Phys.org — scientists at the Wood Anatomy Laboratory, part of the research centre at the gardens in Kew, southwest London, are working on a new global project to help precisely identify the origin and species of timber.

Illegal logging is estimated to account for 15 to 30 percent of all timber traded worldwide, according to Interpol, with an estimated annual value of $51 billion to $152 billion (45 billion to 134 billion euros) in 2017.

Much of the import and export business relies on paper trails for verification.

However, experts hope that their new project can, in future, provide enforcement agencies with some hard science that can quickly identify through checks whether a wood species is as claimed, and exactly where it was grown.

“I’m hoping it will really help to reduce illegal logging,” said Peter Gasson, the Kew institution’s research leader in wood and timber. The laboratory’s samples originate from far and wide and some date back well over a century.

Lying around besides the Leica and Nikon microscopes is a piece of African blackwood collected during British explorer David Livingstone’s Zambezi expedition, dated 1860.

There is method however in the apparent miscellany at one of the world’s largest wood sample collections.

Six chests of drawers hold 100,000 microscope slides of fragments, sorted in Latin by family, genus and then species.

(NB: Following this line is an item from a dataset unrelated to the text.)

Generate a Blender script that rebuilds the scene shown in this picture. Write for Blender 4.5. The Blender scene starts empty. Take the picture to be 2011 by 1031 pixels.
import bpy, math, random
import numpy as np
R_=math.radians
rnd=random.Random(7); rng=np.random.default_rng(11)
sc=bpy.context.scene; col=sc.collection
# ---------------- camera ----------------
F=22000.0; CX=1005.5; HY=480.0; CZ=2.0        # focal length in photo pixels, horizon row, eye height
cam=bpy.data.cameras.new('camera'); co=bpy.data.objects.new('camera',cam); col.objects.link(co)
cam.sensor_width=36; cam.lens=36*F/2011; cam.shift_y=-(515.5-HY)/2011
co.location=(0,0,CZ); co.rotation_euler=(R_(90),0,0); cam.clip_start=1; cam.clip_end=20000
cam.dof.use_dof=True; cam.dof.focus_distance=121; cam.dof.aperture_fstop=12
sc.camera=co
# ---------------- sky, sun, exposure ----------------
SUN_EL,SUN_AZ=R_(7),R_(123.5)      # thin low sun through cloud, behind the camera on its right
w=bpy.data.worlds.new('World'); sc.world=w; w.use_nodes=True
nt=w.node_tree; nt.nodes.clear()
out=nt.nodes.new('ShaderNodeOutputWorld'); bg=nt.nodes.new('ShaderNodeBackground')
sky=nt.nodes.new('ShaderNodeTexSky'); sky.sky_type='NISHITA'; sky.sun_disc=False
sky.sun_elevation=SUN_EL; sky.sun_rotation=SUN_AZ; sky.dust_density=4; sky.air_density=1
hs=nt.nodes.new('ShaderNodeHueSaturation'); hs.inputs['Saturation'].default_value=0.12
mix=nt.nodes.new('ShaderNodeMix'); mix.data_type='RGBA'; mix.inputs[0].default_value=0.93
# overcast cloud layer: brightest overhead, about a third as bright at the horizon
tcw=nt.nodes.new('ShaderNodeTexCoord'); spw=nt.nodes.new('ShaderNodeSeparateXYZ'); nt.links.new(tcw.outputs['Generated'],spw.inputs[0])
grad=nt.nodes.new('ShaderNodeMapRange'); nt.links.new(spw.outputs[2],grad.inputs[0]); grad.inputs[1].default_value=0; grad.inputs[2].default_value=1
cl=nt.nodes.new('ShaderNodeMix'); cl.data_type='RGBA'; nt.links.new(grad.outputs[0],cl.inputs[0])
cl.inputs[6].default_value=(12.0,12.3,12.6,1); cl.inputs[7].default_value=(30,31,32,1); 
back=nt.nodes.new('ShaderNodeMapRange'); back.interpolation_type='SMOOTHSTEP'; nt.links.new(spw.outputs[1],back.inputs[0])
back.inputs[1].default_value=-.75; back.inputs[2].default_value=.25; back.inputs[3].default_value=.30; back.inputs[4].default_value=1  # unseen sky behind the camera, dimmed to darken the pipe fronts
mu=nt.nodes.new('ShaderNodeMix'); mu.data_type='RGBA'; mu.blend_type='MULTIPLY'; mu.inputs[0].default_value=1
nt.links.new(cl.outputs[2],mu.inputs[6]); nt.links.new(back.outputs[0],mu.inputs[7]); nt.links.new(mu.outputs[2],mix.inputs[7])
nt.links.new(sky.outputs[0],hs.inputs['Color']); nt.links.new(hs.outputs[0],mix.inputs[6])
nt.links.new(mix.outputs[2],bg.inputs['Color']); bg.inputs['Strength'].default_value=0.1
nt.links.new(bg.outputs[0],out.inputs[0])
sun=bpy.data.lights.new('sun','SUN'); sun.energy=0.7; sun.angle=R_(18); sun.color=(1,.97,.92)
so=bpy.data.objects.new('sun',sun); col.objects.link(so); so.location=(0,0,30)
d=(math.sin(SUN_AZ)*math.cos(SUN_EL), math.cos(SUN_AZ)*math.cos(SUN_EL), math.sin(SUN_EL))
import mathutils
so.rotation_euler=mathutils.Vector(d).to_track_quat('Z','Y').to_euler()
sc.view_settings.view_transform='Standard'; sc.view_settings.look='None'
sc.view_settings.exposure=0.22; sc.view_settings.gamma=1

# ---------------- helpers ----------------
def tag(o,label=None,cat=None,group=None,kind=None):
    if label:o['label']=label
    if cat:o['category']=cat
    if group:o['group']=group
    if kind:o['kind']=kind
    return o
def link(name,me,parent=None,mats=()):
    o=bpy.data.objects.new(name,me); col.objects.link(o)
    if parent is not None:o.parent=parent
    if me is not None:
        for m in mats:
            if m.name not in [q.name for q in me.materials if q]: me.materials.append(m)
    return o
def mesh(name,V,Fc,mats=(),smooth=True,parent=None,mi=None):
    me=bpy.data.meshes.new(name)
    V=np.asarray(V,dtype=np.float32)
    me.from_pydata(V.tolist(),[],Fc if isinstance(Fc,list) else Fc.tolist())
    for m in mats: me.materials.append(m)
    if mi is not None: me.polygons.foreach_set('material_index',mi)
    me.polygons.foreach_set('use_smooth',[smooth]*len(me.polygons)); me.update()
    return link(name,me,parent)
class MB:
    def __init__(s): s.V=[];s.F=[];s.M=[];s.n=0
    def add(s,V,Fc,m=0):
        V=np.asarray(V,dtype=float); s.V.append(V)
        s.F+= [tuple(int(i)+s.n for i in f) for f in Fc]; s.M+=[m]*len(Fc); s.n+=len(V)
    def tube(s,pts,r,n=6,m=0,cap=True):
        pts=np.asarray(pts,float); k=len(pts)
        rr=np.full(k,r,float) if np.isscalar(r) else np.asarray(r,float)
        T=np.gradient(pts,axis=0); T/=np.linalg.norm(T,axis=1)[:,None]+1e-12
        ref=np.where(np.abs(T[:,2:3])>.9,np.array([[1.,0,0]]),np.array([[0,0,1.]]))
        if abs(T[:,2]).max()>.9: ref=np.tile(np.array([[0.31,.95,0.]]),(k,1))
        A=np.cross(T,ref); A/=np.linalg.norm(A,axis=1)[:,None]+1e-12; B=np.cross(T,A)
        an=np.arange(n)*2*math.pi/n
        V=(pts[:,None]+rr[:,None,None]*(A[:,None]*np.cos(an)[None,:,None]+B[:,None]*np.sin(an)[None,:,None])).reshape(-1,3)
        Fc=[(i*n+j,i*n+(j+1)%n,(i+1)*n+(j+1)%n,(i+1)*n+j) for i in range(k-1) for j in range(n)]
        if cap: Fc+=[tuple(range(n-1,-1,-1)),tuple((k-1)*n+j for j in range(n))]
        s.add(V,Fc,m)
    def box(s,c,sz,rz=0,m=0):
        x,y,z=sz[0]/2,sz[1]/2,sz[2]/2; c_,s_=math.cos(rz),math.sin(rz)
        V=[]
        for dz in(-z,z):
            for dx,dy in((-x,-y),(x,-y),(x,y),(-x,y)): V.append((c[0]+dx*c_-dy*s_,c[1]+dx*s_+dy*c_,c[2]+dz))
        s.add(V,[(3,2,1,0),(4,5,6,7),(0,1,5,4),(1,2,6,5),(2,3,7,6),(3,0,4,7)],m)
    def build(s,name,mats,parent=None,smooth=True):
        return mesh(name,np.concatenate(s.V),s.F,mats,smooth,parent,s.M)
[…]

Each specimen contains three different slices through the wood: transverse, tangential and radial.

“We’re trying to build up and future-proof the reference collection of wood samples of all the commercial timbers used in the world,” said Gasson.

“We want a comprehensive library—and that’s going to take a long time,” added the expert, who started his life’s work in the Kew lab as a student in 1977.

While the Kew experts have the know-how to identify the species, they need help pinpointing where the tree originates, an expertise being provided by a separate partner team in northern England.

By combining the wood analysis at Kew with isotope testing of different timbers in Yorkshire, the project should provide law enforcement agencies with a key tool to help rapidly establish whether the timber has come from legal sources.

Kew will be able to determine the species of wood and the so-called stable isotope testing—looking at the chemical composition within the wood and patterns reflecting local rainfall and prevailing winds—can identify where the tree was grown.

The project is also in partnership with the Forest Stewardship Council (FSC), a not-for-profit body certifying sustainably-managed forests around the world which account for about 10 percent of the planet’s productive forests.

The 200 million hectares of FSC-certified forests hold around 2,000 species and the Germany-based organization will be collecting geo-referenced samples to start amassing the database for use in fighting illegal logging.

Michael Marus, FSC chief information officer, and information technology director, said: “The science is there; what is needed is reference samples from forests which contain location data.

“Complex compounds create a type of isotope fingerprint that can be measured and obtained,” he told AFP.

“The science can get us down to even 10 kilometres (six miles) to the source of something.”

These scientific tools could help save forests that are crucial for environmental, economic and social sustainability, and combating climate change and biodiversity loss.